Absent any scientific analysis, common sense would dictate that if the world’s oceans constitute 71% of the surface area of the Earth, they should play a critical role in the thermodynamic interactions of the Earth, since they would receive 2.5 times the amount of downwelling LWIR photon emissions from CO2 molecules in the lower troposphere that the land mass would. Therefore, an understanding of the heat energy in the photon emitted by CO2 and what happens when a LWIR photon strikes the ocean’s surface is important.

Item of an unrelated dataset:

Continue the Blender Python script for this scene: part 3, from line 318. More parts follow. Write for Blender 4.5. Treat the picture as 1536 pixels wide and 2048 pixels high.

Spectroscopy is the branch of science that deals with the absorption and emission of electromagnetic radiation by matter. The electromagnetic spectrum is the spectrum (range of frequencies or wavelengths) of light (photons) emitted by the Sun. In 1900, Max Planck, a German physicist, developed the theory that a photon propagates through space as a particle and has a discrete quantity of energy, known as a quantum. The amount of that energy could be calculated by Planck’s formula, E=hv, where E is the amount of energy, expressed in joules (j); h = Planck’s constant; and v= the wavelength (frequency) of the photon. Planck received the Nobel Prize in physics in 1918 for his discovery.
In 1905, Albert Einstein proved Planck’s theory correct in his experiments involving the photoelectric effect. In addition, Einstein proved that a photon has what is now called in quantum mechanics wave-particle duality. That is, light acts as both a particle and a wave as it propagates through space. Einstein received the Nobel Prize in 1922 for the discovery of the photoelectric effect. Interestingly, Einstein did not receive the Nobel Prize for his Special Theory (1905) or General Theory (1915) of Relativity.
The HITRAN database is maintained by Harvard University and contains spectrographic analysis research data for many molecules in the atmosphere, including CO2. Spectrographic analysis of the LWIR photons emitted by CO2 from the lower troposphere to the Earth’s surface, known as downwelling radiation, has determined that the main absorption band (wave frequency) of the photons for CO2 is in the 15-micron (μm) range, and each photon has an energy value of 1.32×10^-20 joules. To put this amount of heat energy into perspective, it would approximate one thousandth of one billionth of one billionth of a watt (joule/second). By comparison, you might have a 60- or 100-watt bulb in a reading lamp in your den.
The downwelling heat energy emitted to the Earth from the lower troposphere is known as heat flux — that is, the flow of heat per unit of time, through an area, expressed as watts/meter squared, or W.m-2. Radiative heat transfer models use the data from the HITRAN database to calculate the downwelling heat flux emitted by CO2 due to an increase in the CO2 concentration in the lower troposphere. Multiple peer-reviewed, published scientific research studies indicate that the amount of downwelling heat flux that results from an increase in CO2 concentration in the lower troposphere of 120 ppm is equivalent to 2.0 W.m-2, about 0.2% of the Sun’s downwelling heat flux at equatorial latitudes on a clear summer’s day. Furthermore, spectrographic analysis proves that 15 μm photons do not have the energy to penetrate the ocean’s surface to a depth greater than 100 μm, about the diameter of a human hair. By comparison, the Sun’s irradiance can penetrate the ocean’s depths down to 100 m. NOAA estimates the average depth of the world’s oceans to be about 12,500 ft. Therefore, it should be obvious that emissions of CO2 can have no effect on the temperature of the world’s oceans, which constitute 71% of the surface area of the Earth.